* **Task instructions**
Exact reproduction of the data is required, with images excluded.

* **Data shown**
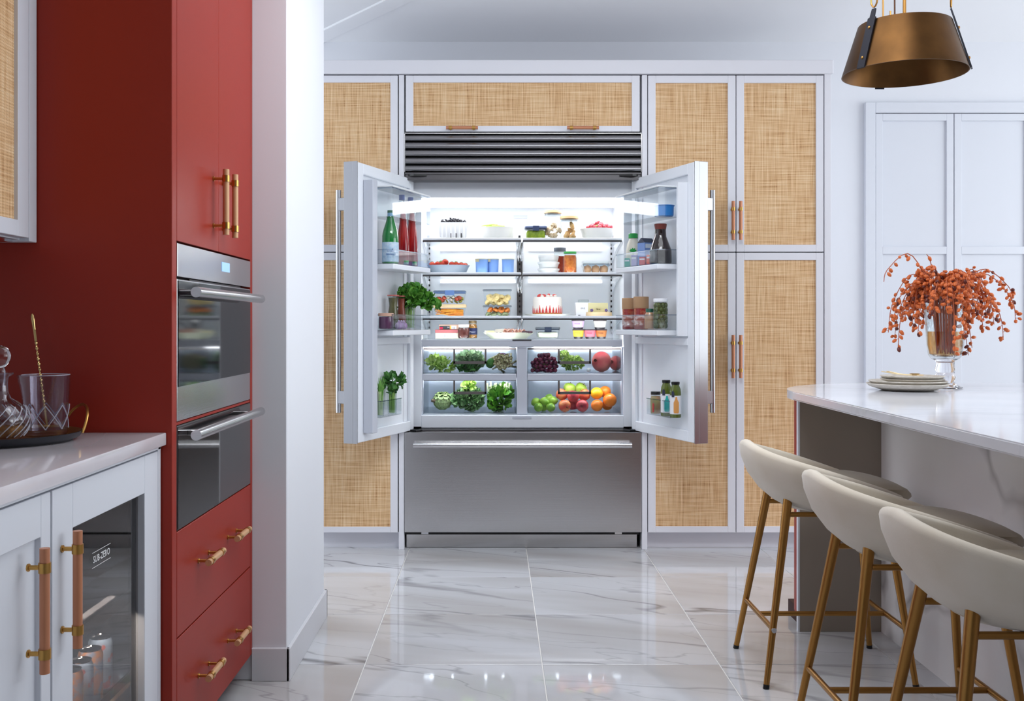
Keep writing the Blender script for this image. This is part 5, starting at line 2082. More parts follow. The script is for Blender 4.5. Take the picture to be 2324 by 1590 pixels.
# lower right: limes, apples, oranges
LIME = col('lime_skin', (86, 142, 40), .35, vary=((18, 18, 18), (146, 178, 62)), bump=(260, .25))
lm = MB().lathe([(0, -.031), (.006, -.0285), (.018, -.020), (.0255, -.006), (.0255, .006), (.018, .020), (.006, .0285), (0, .031)], 0, 0, 0, 16).mesh('lime', LIME, 60)
zlr = lr_[2] + .0035
for k, (px, dy, z_, lb) in enumerate(((1222, -.022, .0245, 'dark green lime at the front left of the lower right crisper'), (1250, -.020, .0245, 'green lime at the front of the lime pile beside the apples'),
                                      (1236, .012, .052, 'lime balanced on top of the two front limes'), (1255, .022, .056, 'lime on top of the pile next to the apples'),
                                      (1216, .030, .048, 'lime leaning on the left wall of the lower right crisper'), (1246, .055, .066, 'pale lime highest at the back of the pile'),
                                      (1235, .035, .0245, 'lime buried at the bottom back of the lime pile'))):
    put('lime', lm, (xd(px, YD + dy), YD + dy, zlr + z_), lb, 'lime', None, rot=(1.2 + .4 * k, .5 * k, .8 * k), scale=.92)
ap = [(0, -.026), (.008, -.030), (.018, -.0295), (.028, -.019), (.0345, -.002), (.034, .012), (.028, .024), (.016, .030), (.007, .028), (.002, .021), (0, .019)]
ame = MB().lathe(ap, 0, 0, 0, 22)
RAPP = col('apple_red', (206, 62, 54), .25, vary=((26, 26, 9), (232, 150, 96)))
RAPD = col('apple_dark_red', (158, 38, 58), .25, vary=((26, 26, 9), (206, 92, 90)))
GAPP = col('apple_green', (156, 196, 66), .25, vary=((20, 20, 20), (186, 212, 98)))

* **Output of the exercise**
Keep writing the Blender script for this image. This is part 5, starting at line 2082. More parts follow. The script is for Blender 4.5. Take the picture to be 2324 by 1590 pixels.
# lower right: limes, apples, oranges
LIME = col('lime_skin', (86, 142, 40), .35, vary=((18, 18, 18), (146, 178, 62)), bump=(260, .25))
lm = MB().lathe([(0, -.031), (.006, -.0285), (.018, -.020), (.0255, -.006), (.0255, .006), (.018, .020), (.006, .0285), (0, .031)], 0, 0, 0, 16).mesh('lime', LIME, 60)
zlr = lr_[2] + .0035
for k, (px, dy, z_, lb) in enumerate(((1222, -.022, .0245, 'dark green lime at the front left of the lower right crisper'), (1250, -.020, .0245, 'green lime at the front of the lime pile beside the apples'),
                                      (1236, .012, .052, 'lime balanced on top of the two front limes'), (1255, .022, .056, 'lime on top of the pile next to the apples'),
                                      (1216, .030, .048, 'lime leaning on the left wall of the lower right crisper'), (1246, .055, .066, 'pale lime highest at the back of the pile'),
                                      (1235, .035, .0245, 'lime buried at the bottom back of the lime pile'))):
    put('lime', lm, (xd(px, YD + dy), YD + dy, zlr + z_), lb, 'lime', None, rot=(1.2 + .4 * k, .5 * k, .8 * k), scale=.92)
ap = [(0, -.026), (.008, -.030), (.018, -.0295), (.028, -.019), (.0345, -.002), (.034, .012), (.028, .024), (.016, .030), (.007, .028), (.002, .021), (0, .019)]
ame = MB().lathe(ap, 0, 0, 0, 22)
RAPP = col('apple_red', (206, 62, 54), .25, vary=((26, 26, 9), (232, 150, 96)))
RAPD = col('apple_dark_red', (158, 38, 58), .25, vary=((26, 26, 9), (206, 92, 90)))
GAPP = col('apple_green', (156, 196, 66), .25, vary=((20, 20, 20), (186, 212, 98)))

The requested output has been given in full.